• Given information:
[BEGIN]
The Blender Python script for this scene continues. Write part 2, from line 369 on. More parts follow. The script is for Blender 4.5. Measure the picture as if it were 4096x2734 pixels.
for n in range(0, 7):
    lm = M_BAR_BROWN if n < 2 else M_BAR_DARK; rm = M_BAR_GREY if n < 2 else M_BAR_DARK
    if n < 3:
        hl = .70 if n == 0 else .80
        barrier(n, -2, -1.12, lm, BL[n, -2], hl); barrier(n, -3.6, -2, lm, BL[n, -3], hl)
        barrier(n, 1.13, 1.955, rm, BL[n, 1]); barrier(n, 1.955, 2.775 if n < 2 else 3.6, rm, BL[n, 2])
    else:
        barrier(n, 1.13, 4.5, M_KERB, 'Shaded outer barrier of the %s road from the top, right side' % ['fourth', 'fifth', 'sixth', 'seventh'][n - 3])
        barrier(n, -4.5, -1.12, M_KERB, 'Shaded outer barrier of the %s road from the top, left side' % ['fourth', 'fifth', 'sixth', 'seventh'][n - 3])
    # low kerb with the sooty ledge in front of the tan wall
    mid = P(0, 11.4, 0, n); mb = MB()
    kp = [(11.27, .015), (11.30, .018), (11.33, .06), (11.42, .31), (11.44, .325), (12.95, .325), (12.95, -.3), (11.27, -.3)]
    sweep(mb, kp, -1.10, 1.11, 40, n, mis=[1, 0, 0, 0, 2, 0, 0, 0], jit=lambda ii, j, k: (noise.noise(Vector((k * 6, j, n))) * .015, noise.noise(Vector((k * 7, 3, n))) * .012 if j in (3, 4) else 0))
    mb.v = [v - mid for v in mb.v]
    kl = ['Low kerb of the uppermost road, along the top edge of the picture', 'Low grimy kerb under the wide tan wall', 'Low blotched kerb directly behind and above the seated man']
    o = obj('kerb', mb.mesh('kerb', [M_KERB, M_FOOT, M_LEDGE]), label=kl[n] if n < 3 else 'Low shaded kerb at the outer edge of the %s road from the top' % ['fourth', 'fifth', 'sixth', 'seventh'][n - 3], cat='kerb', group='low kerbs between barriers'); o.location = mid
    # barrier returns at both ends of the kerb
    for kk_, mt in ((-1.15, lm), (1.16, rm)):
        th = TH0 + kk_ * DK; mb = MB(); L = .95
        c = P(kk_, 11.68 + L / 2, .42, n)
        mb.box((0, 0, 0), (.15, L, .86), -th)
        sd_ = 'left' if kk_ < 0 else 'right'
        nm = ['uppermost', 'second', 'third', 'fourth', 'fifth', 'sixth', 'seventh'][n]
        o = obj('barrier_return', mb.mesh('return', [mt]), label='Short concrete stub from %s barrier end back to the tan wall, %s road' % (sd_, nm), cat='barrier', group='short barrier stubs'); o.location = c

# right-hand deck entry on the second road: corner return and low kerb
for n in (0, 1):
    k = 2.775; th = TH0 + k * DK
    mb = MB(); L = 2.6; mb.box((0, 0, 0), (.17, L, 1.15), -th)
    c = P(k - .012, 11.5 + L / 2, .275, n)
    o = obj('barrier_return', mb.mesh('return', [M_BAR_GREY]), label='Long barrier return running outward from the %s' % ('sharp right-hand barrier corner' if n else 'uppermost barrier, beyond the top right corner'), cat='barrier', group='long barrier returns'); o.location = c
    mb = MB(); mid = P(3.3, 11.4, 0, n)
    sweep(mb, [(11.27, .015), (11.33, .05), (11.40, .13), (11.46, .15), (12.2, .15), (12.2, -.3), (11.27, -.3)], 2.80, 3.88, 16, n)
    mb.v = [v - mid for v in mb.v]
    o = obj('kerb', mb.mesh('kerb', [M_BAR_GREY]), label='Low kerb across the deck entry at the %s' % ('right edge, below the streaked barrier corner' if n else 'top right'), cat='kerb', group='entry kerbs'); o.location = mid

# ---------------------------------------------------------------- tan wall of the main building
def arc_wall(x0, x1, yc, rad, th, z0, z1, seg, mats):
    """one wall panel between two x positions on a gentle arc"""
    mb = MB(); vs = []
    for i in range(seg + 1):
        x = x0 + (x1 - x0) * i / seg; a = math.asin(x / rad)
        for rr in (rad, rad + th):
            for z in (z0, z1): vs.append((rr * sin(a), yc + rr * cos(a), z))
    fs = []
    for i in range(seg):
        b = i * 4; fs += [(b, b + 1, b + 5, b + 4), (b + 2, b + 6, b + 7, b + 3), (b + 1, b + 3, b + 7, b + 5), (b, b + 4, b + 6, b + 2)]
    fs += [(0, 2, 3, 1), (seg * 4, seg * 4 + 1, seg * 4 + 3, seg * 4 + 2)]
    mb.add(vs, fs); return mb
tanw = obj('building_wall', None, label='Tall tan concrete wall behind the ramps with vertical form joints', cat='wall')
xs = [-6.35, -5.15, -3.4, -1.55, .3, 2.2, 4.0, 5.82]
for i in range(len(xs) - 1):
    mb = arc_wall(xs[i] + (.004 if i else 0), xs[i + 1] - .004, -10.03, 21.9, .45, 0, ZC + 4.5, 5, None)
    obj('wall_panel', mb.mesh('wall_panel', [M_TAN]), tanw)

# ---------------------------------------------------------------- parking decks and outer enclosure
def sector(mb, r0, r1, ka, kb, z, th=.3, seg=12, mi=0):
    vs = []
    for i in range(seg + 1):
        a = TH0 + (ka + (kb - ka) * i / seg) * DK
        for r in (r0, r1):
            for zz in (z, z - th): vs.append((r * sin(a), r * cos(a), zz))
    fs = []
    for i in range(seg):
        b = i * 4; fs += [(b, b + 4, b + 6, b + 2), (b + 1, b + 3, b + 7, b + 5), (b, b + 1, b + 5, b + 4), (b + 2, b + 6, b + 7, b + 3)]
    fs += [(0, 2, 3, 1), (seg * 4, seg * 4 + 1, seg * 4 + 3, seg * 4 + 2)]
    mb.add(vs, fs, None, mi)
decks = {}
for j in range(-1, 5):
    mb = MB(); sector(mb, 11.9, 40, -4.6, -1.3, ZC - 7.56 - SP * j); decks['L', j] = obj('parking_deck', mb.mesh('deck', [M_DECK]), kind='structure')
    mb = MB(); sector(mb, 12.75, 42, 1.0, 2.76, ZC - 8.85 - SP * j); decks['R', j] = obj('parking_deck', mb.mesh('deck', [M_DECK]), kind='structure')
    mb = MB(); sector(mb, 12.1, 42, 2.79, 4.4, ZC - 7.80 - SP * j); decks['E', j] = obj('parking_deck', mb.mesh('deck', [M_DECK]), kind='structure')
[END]
• Task: Extract the lines from the line with "barrier(n, 1.13, 1.955, rm, BL[n, 1]);" to the line with "barrier(n, 1.13, 4.5, M_KERB, 'Shaded", inclusive, reproducing them exactly and leaving out every other line.

• Full answer:
        barrier(n, 1.13, 1.955, rm, BL[n, 1]); barrier(n, 1.955, 2.775 if n < 2 else 3.6, rm, BL[n, 2])
    else:
        barrier(n, 1.13, 4.5, M_KERB, 'Shaded outer barrier of the %s road from the top, right side' % ['fourth', 'fifth', 'sixth', 'seventh'][n - 3])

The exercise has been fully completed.